WORK TO COMPLETE:
Would you restate all the data that follows, word for word?

DATA EXCERPT:
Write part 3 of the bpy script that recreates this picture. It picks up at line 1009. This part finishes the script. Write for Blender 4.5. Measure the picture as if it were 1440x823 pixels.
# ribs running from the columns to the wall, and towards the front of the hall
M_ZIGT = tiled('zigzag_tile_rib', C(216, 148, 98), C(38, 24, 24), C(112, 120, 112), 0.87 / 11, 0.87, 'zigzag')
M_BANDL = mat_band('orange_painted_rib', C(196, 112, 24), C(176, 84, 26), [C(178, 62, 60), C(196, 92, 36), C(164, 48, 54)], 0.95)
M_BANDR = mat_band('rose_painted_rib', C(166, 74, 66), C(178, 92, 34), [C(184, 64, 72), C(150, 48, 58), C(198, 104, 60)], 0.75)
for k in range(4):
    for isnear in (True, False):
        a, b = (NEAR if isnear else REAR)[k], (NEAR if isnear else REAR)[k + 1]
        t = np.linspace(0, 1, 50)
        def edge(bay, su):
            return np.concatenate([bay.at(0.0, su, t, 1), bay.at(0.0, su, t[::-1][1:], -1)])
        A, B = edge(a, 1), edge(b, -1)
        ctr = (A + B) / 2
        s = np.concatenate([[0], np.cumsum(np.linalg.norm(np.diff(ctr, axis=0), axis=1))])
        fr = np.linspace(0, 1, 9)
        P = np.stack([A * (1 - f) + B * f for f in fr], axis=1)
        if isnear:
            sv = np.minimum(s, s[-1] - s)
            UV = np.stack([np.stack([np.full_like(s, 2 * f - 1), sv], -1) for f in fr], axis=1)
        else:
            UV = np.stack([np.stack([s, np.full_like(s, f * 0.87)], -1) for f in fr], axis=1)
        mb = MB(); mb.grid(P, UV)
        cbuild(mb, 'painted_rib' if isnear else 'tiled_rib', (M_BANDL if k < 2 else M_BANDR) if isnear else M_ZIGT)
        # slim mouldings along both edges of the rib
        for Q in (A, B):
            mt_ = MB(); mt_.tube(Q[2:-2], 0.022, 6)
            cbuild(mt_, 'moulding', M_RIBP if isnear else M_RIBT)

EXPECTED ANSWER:
Write part 3 of the bpy script that recreates this picture. It picks up at line 1009. This part finishes the script. Write for Blender 4.5. Measure the picture as if it were 1440x823 pixels.
# ribs running from the columns to the wall, and towards the front of the hall
M_ZIGT = tiled('zigzag_tile_rib', C(216, 148, 98), C(38, 24, 24), C(112, 120, 112), 0.87 / 11, 0.87, 'zigzag')
M_BANDL = mat_band('orange_painted_rib', C(196, 112, 24), C(176, 84, 26), [C(178, 62, 60), C(196, 92, 36), C(164, 48, 54)], 0.95)
M_BANDR = mat_band('rose_painted_rib', C(166, 74, 66), C(178, 92, 34), [C(184, 64, 72), C(150, 48, 58), C(198, 104, 60)], 0.75)
for k in range(4):
    for isnear in (True, False):
        a, b = (NEAR if isnear else REAR)[k], (NEAR if isnear else REAR)[k + 1]
        t = np.linspace(0, 1, 50)
        def edge(bay, su):
            return np.concatenate([bay.at(0.0, su, t, 1), bay.at(0.0, su, t[::-1][1:], -1)])
        A, B = edge(a, 1), edge(b, -1)
        ctr = (A + B) / 2
        s = np.concatenate([[0], np.cumsum(np.linalg.norm(np.diff(ctr, axis=0), axis=1))])
        fr = np.linspace(0, 1, 9)
        P = np.stack([A * (1 - f) + B * f for f in fr], axis=1)
        if isnear:
            sv = np.minimum(s, s[-1] - s)
            UV = np.stack([np.stack([np.full_like(s, 2 * f - 1), sv], -1) for f in fr], axis=1)
        else:
            UV = np.stack([np.stack([s, np.full_like(s, f * 0.87)], -1) for f in fr], axis=1)
        mb = MB(); mb.grid(P, UV)
        cbuild(mb, 'painted_rib' if isnear else 'tiled_rib', (M_BANDL if k < 2 else M_BANDR) if isnear else M_ZIGT)
        # slim mouldings along both edges of the rib
        for Q in (A, B):
            mt_ = MB(); mt_.tube(Q[2:-2], 0.022, 6)
            cbuild(mt_, 'moulding', M_RIBP if isnear else M_RIBT)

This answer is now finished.